Is gold becoming money?

A number of gold bugs see the current inversion as something quite momentous. To understand why, you need to know that a gold bug's nirvana is when gold is once again 'money'. When something is money, it is highly liquid. The beauty of owning a highly liquid medium is that it can be mobilized to deal with almost any disruption to one's plans and intentions. Put differently, the convenience yield on stored money is very high. One measure of a paper dollar's convenience yield is the interest rate a government-insured certificate of deposit. Locking away cash for, say, 24 months means that the owner loses all the benefits of its liquidity. With 24-month certificates of deposit currently yielding 0.34% a year, the value of those forgone conveniences is 0.34%.

So when a gold bug's dream becomes reality and gold overtakes the dollar, yen, pound etc. as the world's most-liquid exchange medium, that is the equivalent of saying that gold is providing investors with the market-leading monetary convenience yield. And a permanently high convenience yield would result in a permanently inverted gold market (or at least a much flatter one).

Is the current inversion an indication that gold is becoming money? I don't think so. If the augmented convenience yield on gold was in fact rising due to gold's liquidity having surpassed that of fiat money, we'd expect this to be reflected not only in near-term forward prices but along the entire horizon of forward prices. Not only should the 3-month forward prices be inverted, but so should the 3-year forward price. Is this the case? Not really. If you've seen Crocodile Dundee, I'd suggest you go and check out this hilarious post by Bron Suchecki illustrating the extent of gold's inversion. If you haven't seen the movie (you should), check out the chart below.


The first data point is the spot price. Gold forward prices are inverted after that, but only over a narrow range of five or six-months.

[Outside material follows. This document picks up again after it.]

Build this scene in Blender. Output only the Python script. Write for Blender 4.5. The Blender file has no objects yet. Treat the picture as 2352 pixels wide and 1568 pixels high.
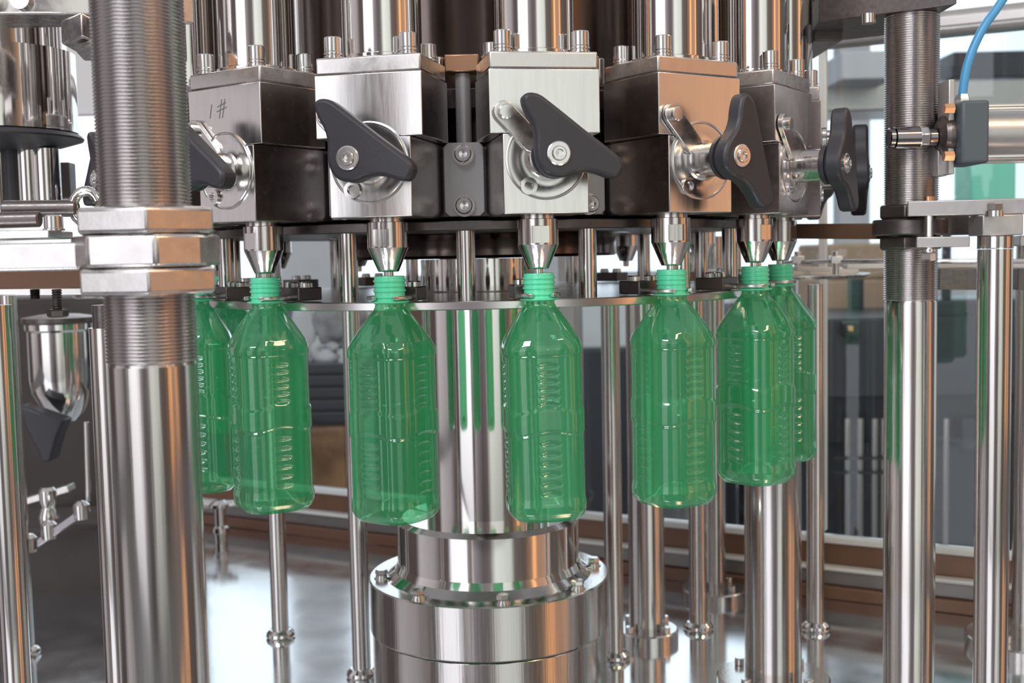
import bpy, math, random
from mathutils import Vector, Matrix
random.seed(7)
R = math.radians
# ---------------------------------------------------------------- camera
ZC = 1.44                      # camera height above the hall floor (m)
ZD = 0.90                      # top of the machine deck
F, PITCH, ROLL = 2667.0, R(4.33), R(1.16)
scn = bpy.context.scene
cam_d = bpy.data.cameras.new('camera'); cam = bpy.data.objects.new('camera', cam_d)
scn.collection.objects.link(cam); scn.camera = cam
cam_d.sensor_width = 36.0; cam_d.lens = F/2352*36.0; cam_d.clip_start = 0.02; cam_d.clip_end = 60
cam.matrix_world = Matrix.Translation((0, 0, ZC)) @ Matrix.Rotation(R(90)-PITCH, 4, 'X') @ Matrix.Rotation(-ROLL, 4, 'Z')
cam_d.dof.use_dof = True; cam_d.dof.focus_distance = 0.98; cam_d.dof.aperture_fstop = 9.0
MW = cam.matrix_world.copy()

def ray(px, py):
    return MW.to_3x3() @ Vector(((px-1176)/F, -(py-784)/F, -1.0))
def at(px, py, Y):
    d = ray(px, py); t = Y/d.y
    return Vector((0, 0, ZC)) + d*t
def at_z(px, py, z):
    d = ray(px, py); t = (z-ZC)/d.z
    return Vector((0, 0, ZC)) + d*t

# ---------------------------------------------------------------- world: daylight hall seen all round
scn.view_settings.view_transform = 'Standard'; scn.view_settings.look = 'None'
scn.view_settings.gamma = 1.0; scn.view_settings.use_curve_mapping = False
scn.view_settings.exposure = 0.0
wd = bpy.data.worlds.new('world'); scn.world = wd; wd.use_nodes = True
nt = wd.node_tree; nt.nodes.clear()
def N(t, **k):
    n = nt.nodes.new(t)
    for a, b in k.items(): setattr(n, a, b)
    return n
L = nt.links.new
out = N('ShaderNodeOutputWorld'); bg = N('ShaderNodeBackground'); L(bg.outputs[0], out.inputs[0])
tc = N('ShaderNodeTexCoord'); sp = N('ShaderNodeSeparateXYZ'); L(tc.outputs['Generated'], sp.inputs[0])
neg = N('ShaderNodeMath', operation='MULTIPLY'); neg.inputs[1].default_value = -1; L(sp.outputs[1], neg.inputs[0])
atn = N('ShaderNodeMath', operation='ARCTAN2'); L(sp.outputs[0], atn.inputs[0]); L(neg.outputs[0], atn.inputs[1])
mp = N('ShaderNodeMapRange'); mp.inputs[1].default_value = -math.pi; mp.inputs[2].default_value = math.pi
L(atn.outputs[0], mp.inputs[0])
AZ = [(-180, 1.7, 1.8, 1.95), (-160, 1.4, 1.45, 1.5), (-154, .20, .17, .15), (-135, .11, .085, .075), 
      (-100, .09, .07, .07), (-93, .60, .56, .58), (-70, .42, .38, .39), (-60, .12, .10, .10), (-49, .11, .09, .09),
      (-45, 1.5, 1.5, 1.58), (-21, 1.6, 1.6, 1.68), (-17, .38, .34, .36), (-5, .14, .12, .13), (3, .20, .17, .17),
      (10, 1.0, 1.04, .98), (29, .76, .80, .74), (33, .18, .15, .14), (47, .13, .10, .08),
      (56, .42, .25, .16), (60, 1.8, .82, .33), (64, .50, .29, .19), (75, .56, .33, .22), (79, 1.5, .72, .32),
      (82, .16, .12, .10), (108, .10, .08, .07), (113, .80, .80, .80), (133, .72, .74, .74), (138, .11, .09, .08),
      (152, .12, .11, .11), (157, 1.15, 1.28, 1.36), (180, 1.7, 1.8, 1.95)]
cr = N('ShaderNodeValToRGB'); el = cr.color_ramp.elements
el[0].position = 0; el[0].color = (*AZ[0][1:], 1); el[1].position = 1; el[1].color = (*AZ[-1][1:], 1)
for a, r_, g_, b_ in AZ[1:-1]:
    e = el.new((a+180)/360); e.color = (r_, g_, b_, 1)
L(mp.outputs[0], cr.inputs[0])
lo = N('ShaderNodeMapRange', interpolation_type='SMOOTHSTEP')      # floor of the hall is darker than its windows
lo.inputs[1].default_value = -.42; lo.inputs[2].default_value = .02; lo.inputs[3].default_value = .24; lo.inputs[4].default_value = 1.0
L(sp.outputs[2], lo.inputs[0])
m1 = N('ShaderNodeVectorMath', operation='SCALE'); L(cr.outputs[0], m1.inputs[0]); L(lo.outputs[0], m1.inputs['Scale'])
hi = N('ShaderNodeMapRange', interpolation_type='SMOOTHSTEP')      # pale roof overhead
hi.inputs[1].default_value = .42; hi.inputs[2].default_value = .75
L(sp.outputs[2], hi.inputs[0])
mx = N('ShaderNodeMix', data_type='RGBA'); L(hi.outputs[0], mx.inputs[0]); L(m1.outputs[0], mx.inputs[6])
mx.inputs[7].default_value = (.46, .46, .48, 1)
L(mx.outputs[2], bg.inputs[0]); bg.inputs[1].default_value = 1.15

def lamp(name, loc, rot, size, col, power):
    d = bpy.data.lights.new(name, 'AREA'); d.shape = 'RECTANGLE'; d.size, d.size_y = size; d.color = col; d.energy = power
    o = bpy.data.objects.new(name, d); scn.collection.objects.link(o); o.location = loc; o.rotation_euler = rot
lamp('added_lamp_cool', (-1.1, -1.2, 3.6), (R(32), 0, R(-30)), (1.6, .35), (.93, .97, 1.0), 45)     # unseen overhead lamps added for brightness and bottle highlights
lamp('added_lamp_warm', (1.5, -.6, 3.4), (R(28), 0, R(52)), (1.2, .30), (1.0, .70, .42), 20)  # warm one, added for glints on the bottle shoulders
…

By mid-2015, forward prices return to their regular pattern of trading at a premium to current prices.

So no, gold is not becoming money. Rather, we are running into some short-term jitters, and merchants think that holding the stuff provides a few more ancillary benefits than before.

Could these short-term supply & demand problems crescendo into longer-term problems, resulting in inversion beyond 2015? I don't think so. Unlike oil and most other commodities, the supply of mined gold is never used up. Ounces that were brought out of the ground by the Romans are still in existence. This means that supply disruptions should never pose a significant problem in the gold market since gold necklaces and fillings can be rapidly melted down into bars and brought to market. While we care if Saudi stops all oil production or if the U.S. corn harvest is terrible,  if South Africa ceases to produce gold—meh.

This means that the convenience yield on inventories of gold will almost always be less than the convenience yield on stocks of oil, since the sorts of disruptions in the gold market will always be shorter and less extreme than in oil markets. Oil supply shocks can be so sharp and enduring that oil's convenience yield remains elevated for long periods of time. The result is an inverted oil market over the entire time horizon. Such inversions are fairly common events in oil markets (once again, see Bron's post).

Gold shocks can never be enduring, so the types of price inversions we'd expect will be fleeting and only appear in the near-term time horizon. Like the one we are seeing now. In sum, we've seen this all before, and no, it's not the end of the world.